The fall of Icarus
Merry Joseph Blondel·1819
Historical Context
Blondel's Fall of Icarus, painted in 1819 and acquired by the Louvre, addresses one of Western art's most persistently revisited mythological subjects: the son of Daedalus who flew too close to the sun, melting the wax in his wings and plunging into the sea. The moral was legible across political contexts — ambition overreaching its proper bounds — and particularly resonant in post-Napoleonic France, where the catastrophic consequences of overreaching imperial ambition were fresh. Blondel depicted the moment of the fall itself rather than the melting wax or the subsequent drowning, focusing on the body's arc through space. The Louvre's acquisition of this work reflects the continued institutional investment in history painting's mythological programme even as the genre's dominance began to fade before Romantic and later Realist alternatives.
Technical Analysis
The falling figure requires foreshortening of a plunging human body — one of the most technically demanding problems in figure painting. Blondel solved it by placing Icarus at a three-quarter angle that shows both the fall's direction and the figure's full form, using compressed perspective and twisted torso to convey the violence of the plunge without complete anatomical distortion.
Look Closer
- ◆The falling figure's twisted posture communicates the uncontrolled tumble of a body in free fall through compressed foreshortening.

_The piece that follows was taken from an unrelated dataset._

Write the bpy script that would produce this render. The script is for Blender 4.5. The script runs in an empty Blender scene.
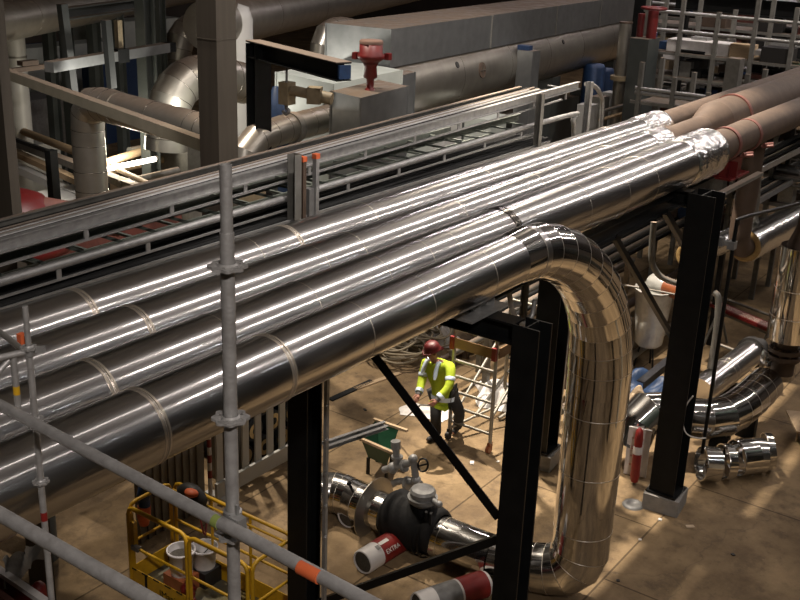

- ◆Melted wax wings dissolving around the figure visualise the causal mechanism of the myth without requiring additional narrative context.
- ◆The sea below, toward which Icarus falls, is painted with particular attention to the scale relationship between the distant water and the plunging figure.
- ◆Daedalus — the father who survives by obeying the middle path — may be visible in the upper sky, establishing the contrast between prudence and hubris.